ECONOMIC growth must take place across the North of England and not just the big cities, conference delegates were told.

Politicians and experts from across the country attended the Growth Beyond the Big Cities event, at County Hall, in Durham City, on Thursday.

The conference heard that areas like County Durham and the Tees Valley had a vital role to play in creating economic growth.

Experts questioned the current focus on England's core cities, including Newcastle, Manchester and Leeds, to drive the economy forward.

They argued that smaller towns and cities had more to offer than just being dormitories for commuters working in the larger cities.

The conference heard that the big cities had not out-performed other areas of the country in terms of economic growth in recent years, meaning a reliance on big cities to drive growth in the future was questionable.

Among the speakers at the event, which was organised by the Industrial Communities Alliance, was Ed Cox, director of thinktank IPPR North.

He said George Osborne's Northern Powerhouse initiative and the role of big cities in boosting the economy of the North of England was important.

However, he suggested that focusing solely on the big city regions would not bring about the re-balancing of the economy that was sought.

Mr Cox said the country needed to acknowledge the roles of smaller places and develop strategies to develop their skills and assets, as well as improve connectivity between large cities and surrounding areas.

He added that smaller areas needed strong leadership and improved civic and business engagement, adding: "Places like the North-East and the Tees Valley have to follow the process that is set out and make demands of central government - they need to be proactive.

"We need to develop a narrative and appreciation of how smaller towns and cities fit within the urban hierarchy - places like Darlington have a large role to play in the success of the North-East economy."

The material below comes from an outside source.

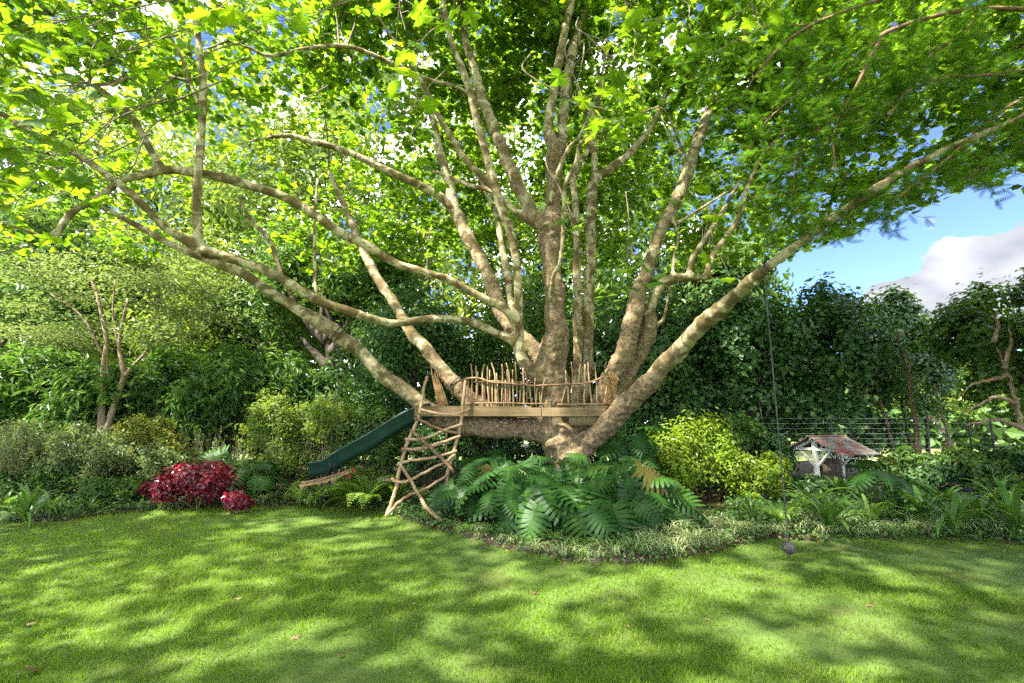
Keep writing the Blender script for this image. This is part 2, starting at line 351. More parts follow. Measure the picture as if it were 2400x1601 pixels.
def strap(w, segs, arc, gut=.25):
    """arching strap leaf, length 1: starts upright, bends over"""
    V = []; a = R(78); x = z = 0.0; T = []
    for i in range(segs + 1):
        t = i / segs; ww = w * min(1, .55 + 1.4 * t) * (1 - max(0, (t - .55) / .45) ** 1.7)
        ww = max(ww, .002)
        V += [(-ww, x, z + ww * gut), (0, x, z), (ww, x, z + ww * gut)]
        a -= arc / segs * (.5 + t); x += math.cos(a) / segs; z += math.sin(a) / segs
    for i in range(segs):
        b = i * 3
        T += [(b, b + 1, b + 4), (b, b + 4, b + 3), (b + 1, b + 2, b + 5), (b + 1, b + 5, b + 4)]
    return np.array(V), np.array(T)

# ================================================================== GROUND
EDGE = np.array([(-900, 1300), (-300, 1245), (0, 1226), (130, 1222), (250, 1207), (400, 1196), (600, 1184), (800, 1180), (880, 1196), (960, 1222), (1020, 1240), (1100, 1262),
                 (1200, 1292), (1330, 1318), (1450, 1326), (1560, 1318), (1660, 1300), (1730, 1280), (1790, 1262), (1950, 1266), (2150, 1264), (2400, 1276), (2800, 1290), (3400, 1320)], float)
EDGE_G = np.array([G(a, b)[:2] for a, b in EDGE])
EDGE_S = catmull(EDGE_G, 8)
EDGE_S = EDGE_S[np.argsort(EDGE_S[:, 0])]
def edge_y(x): return np.interp(x, EDGE_S[:, 0], EDGE_S[:, 1])
def edge_wob(x): return edge_y(x) + .05 * np.sin(x * 7.1) + .03 * np.sin(x * 17.3 + 1)
def grid_sheet(name, x0, x1, y0, y1, nx, ny, zf, mat):
    X, Y = np.meshgrid(np.linspace(x0, x1, nx), np.linspace(y0, y1, ny)); Z = zf(X, Y)
    i, j = np.meshgrid(np.arange(ny - 1), np.arange(nx - 1), indexing='ij'); a = i * nx + j
    return build(name, np.stack((X, Y, Z), -1).reshape(-1, 3), [np.stack((a, a + 1, a + nx + 1, a + nx), -1).reshape(-1, 4)], mat)
def lawn_z(X, Y): return .012 * np.sin(X * 1.3 + .5) * np.sin(Y * 1.1) + .006 * np.sin(X * 3.7) * np.cos(Y * 4.1)
lawn = tag(grid_sheet('lawn', -14, 14, -6, 11.5, 90, 60, lawn_z, M['lawn']), kind='structure')
fz = 400
field = tag(build('field', [(-fz, -fz, -.06), (fz, -fz, -.06), (fz, fz, -.06), (-fz, fz, -.06)], [np.array([(0, 1, 2, 3)])], M['field']), kind='structure')
# garden bed: soil from the lawn's edge back, a little mounded
bx = np.linspace(-13.5, 13.5, 160); bt = np.linspace(0, 1, 34) ** 1.5
BX, BT = np.meshgrid(bx, bt); BY = edge_wob(BX) + BT * (19.5 - edge_wob(BX))
def bed_z(x, y):
    d = np.asarray(y) - edge_wob(np.asarray(x))
    return np.where(d < 0, 0, .02 + .10 * (1 - np.exp(-np.maximum(d, 0) * 1.5))) + 0.02 * np.sin(np.asarray(x) * 5.2) * np.sin(np.asarray(y) * 4.4) * (d > .1)
BZ = bed_z(BX, BY); BZ[0] = -.03
i, j = np.meshgrid(np.arange(33), np.arange(159), indexing='ij'); a = i * 160 + j
bed = tag(build('garden_bed', np.stack((BX, BY, BZ), -1).reshape(-1, 3), [np.stack((a, a + 1, a + 161, a + 160), -1).reshape(-1, 4)], M['soil']), kind='structure')

# ================================================================== PLANE TREE
TB = np.array((P(1335, 1180, 9.3)[0], 9.3, 0.05))
plane = thing('plane_tree', TB, 'huge spreading plane tree with mottled bark carrying the stick-railed deck', 'tree')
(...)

Simon Henig, leader of Durham County Council, told delegates that the formation of the North East Combined Authority which included more the rural areas of County Durham and Northumberland - and having two local enterprise partnerships that covered all areas of the region - had given the North-East a big advantage.

"If we're going to move forward we need to move forward together in an inclusive way so that no areas are left behind.

"I believe areas such as ours have a strong role to play in the economy moving forward given all the advantages that we have."

Cllr Henig added that the next government needed to insure devolution was offered to all and not just areas "cherry picked" by the Chancellor.